Opinion

Big ideas, images, and distorted facts

We are writing this column because we care. The Bob Dylan song from which this column takes its name includes the line: “Their heads are full of big ideas, images and distorted facts.” We’re writing this column because we feel very strongly that these words are relevant today. When Dylan sang those words, what we heard was this: we all have a desire to connect with each other but we feel like we’re not doing it the right way. Today, when discussing this topic, both of us came to the realization that we have the habit of creating “images and distorted facts” rather than paying attention to what we genuinely hope and care about.

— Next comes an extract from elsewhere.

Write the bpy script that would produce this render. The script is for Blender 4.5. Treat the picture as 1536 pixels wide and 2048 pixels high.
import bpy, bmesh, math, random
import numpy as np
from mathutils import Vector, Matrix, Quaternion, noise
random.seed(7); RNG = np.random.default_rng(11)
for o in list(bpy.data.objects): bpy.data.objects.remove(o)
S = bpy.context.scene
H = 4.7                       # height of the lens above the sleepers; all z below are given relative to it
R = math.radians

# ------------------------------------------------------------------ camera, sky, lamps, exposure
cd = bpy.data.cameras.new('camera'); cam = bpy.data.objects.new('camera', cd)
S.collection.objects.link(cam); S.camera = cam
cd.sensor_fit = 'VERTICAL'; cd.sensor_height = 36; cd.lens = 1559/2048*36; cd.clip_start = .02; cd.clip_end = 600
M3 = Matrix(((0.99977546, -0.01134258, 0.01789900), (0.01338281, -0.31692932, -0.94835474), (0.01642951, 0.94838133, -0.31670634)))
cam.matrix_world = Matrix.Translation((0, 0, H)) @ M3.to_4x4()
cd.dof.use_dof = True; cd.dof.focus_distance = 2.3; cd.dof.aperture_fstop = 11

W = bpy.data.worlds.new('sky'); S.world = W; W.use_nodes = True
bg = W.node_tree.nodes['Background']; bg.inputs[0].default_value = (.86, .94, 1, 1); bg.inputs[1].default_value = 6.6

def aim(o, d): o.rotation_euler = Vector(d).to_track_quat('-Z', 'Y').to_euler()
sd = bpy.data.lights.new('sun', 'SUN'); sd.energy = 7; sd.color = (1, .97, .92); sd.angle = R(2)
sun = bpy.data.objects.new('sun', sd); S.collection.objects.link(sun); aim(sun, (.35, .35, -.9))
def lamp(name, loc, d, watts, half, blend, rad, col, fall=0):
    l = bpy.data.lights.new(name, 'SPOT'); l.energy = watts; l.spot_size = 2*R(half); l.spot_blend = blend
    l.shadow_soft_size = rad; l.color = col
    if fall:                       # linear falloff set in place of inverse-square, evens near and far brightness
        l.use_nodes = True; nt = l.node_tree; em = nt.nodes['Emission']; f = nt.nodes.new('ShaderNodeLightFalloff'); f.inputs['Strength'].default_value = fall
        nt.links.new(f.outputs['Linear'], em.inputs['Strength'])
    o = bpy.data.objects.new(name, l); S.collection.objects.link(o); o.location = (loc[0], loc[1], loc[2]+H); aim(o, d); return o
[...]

Communication needs to be talked about in a new way. First of all, we’re not writing this because the issue is fashionable. The topic is too often discussed because its immediate, more superficial effects are the only ones felt, like the strange feeling of stepping into a new set of clothes. The issue at hand has been so dolled up, passed around, and cross-examined that all you can really hear at the moment is a thousand babbling voices. Everyone is talking at once, trying to make a connection in the wrong way.

Connection and communication have always been at the heart of the impetus driving human progress in literature, music, visual art, and technology (not to mention silly things like procreation). Writers like Dante and Shakespeare shaped language by coining hundreds of new words. Picasso revolutionized the way we perceive reality by painting multiple perspectives simultaneously. Alexander Graham Bell’s invention of the telephone in the 19th century forever changed the way we communicate. But the use of artistic and technological tools to shape communication can never be fully predicted before the changes actually happen.

After you have finished reading this, open Facebook and look at the last five items you have posted. Does anyone, other than perhaps a small handful of your friends, actually care about them? Does your status about the fresh snowfall actually achieve anything, or are you just trying to be clever? Let’s face it—the content you generate online probably falls into one of three categories: (a) mental masturbation, (b) self-aggrandizement, or (c) clowning around. You are not a celebrity.

When you are browsing through profiles, the worst are always the ones people have tried to make realistic. Just a lot of cyberspace being unnecessarily filled. Good profiles are entertaining, presenting a caricature that is colorful or quirky. These profiles are saying: you don’t know me. Sometimes ridiculous but never fearful.

Communication can make a lot of people afraid: afraid of being rejected, afraid of being misunderstood, afraid of looking like an idiot. Many of these are the same things you feared in kindergarten … stupid, childish things. But the Idiot Wind is not here to tell you that you’re an idiot. The Idiot Wind is that feeling inside you that pushes you to create, connect, and care. The wind that makes your heart beat, the wind that makes us sing and cry instead of talking.